Mittlerweile sind die Bratwürste fertig und für sehr schmackhaft befunden worden. Einen Teil davon haben beide nebst üblichen Zutaten wie Salz, Pfeffer, Muskat und Knoblauchpulver auch noch mit Petersilie gewürzt. Genüsslich kauen sie eine frische Stichprobe und nicken sich zufrieden zu. „Sogar noch besser, die mit Petersilie!“, resümiert Klaus. Es ist neben der sehr guten Fleischqualität auch das Herumprobieren mit eigenen Rezepten, was die Hausschlachtung besonders reizvoll macht. Und auch wenn so manches Gewürzexperiment schon daneben ging – das Fleisch von glücklichen Tieren, die ohne Zufütterung oder Hormonbehandlung aufgewachsen sind, schmeckt unvergleichlich gut.

Walter widmet sich nun endlich seinem Lieblingsprodukt: dem Saumagen. Jetzt sind es die noch tiefgefrorenen, scharfkantigen Kartoffelwürfel, die seine nackten Hände malträtieren. Klaus lacht. Er kennt die Tücken des Saumagens. Doch bei allem Spaß schaut Klaus immer wieder nach Walters Handgriffen, korrigiert ihn und gibt ihm Tipps. Schließlich ist Walter nur alle Vierteljahre hier unten – und da vergisst man zwischendurch schon einiges.
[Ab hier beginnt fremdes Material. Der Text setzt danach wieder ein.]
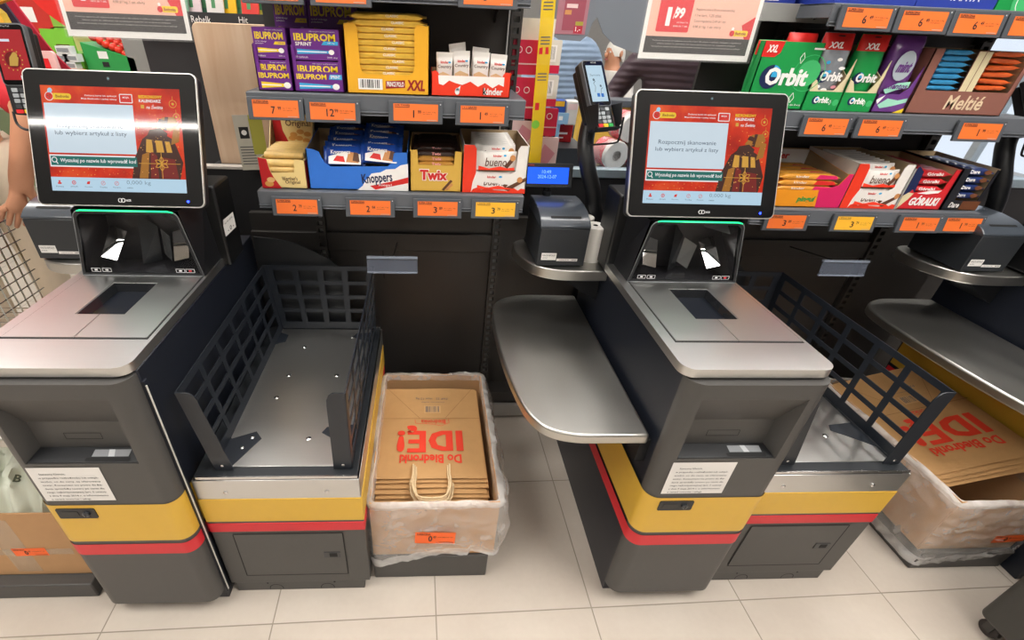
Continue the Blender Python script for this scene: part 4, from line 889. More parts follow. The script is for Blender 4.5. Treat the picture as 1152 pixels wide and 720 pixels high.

Am Ende ihrer Arbeit sind beide nass geschwitzt, die T-Shirts voller Blutflecken. Schlachten ist Knochenarbeit im wahrsten Sinne des Wortes. An den Fleischerhaken hängen in stolzer Pracht die Perlen der beiden original pfälzischen Bio-Säue: Filet, Rücken, Kamm, Oberschale und Schinken. Hinzu kommen über 50 kg Bratwürste, die morgen auf dem anstehenden Dorffest verbraten werden. Es hat sich gelohnt. Die beiden Hobbyschlachter sind fix und fertig. Das heißt – fertig noch nicht ganz: Walter räumt freiwillig auf und wischt den Boden. Klaus lacht.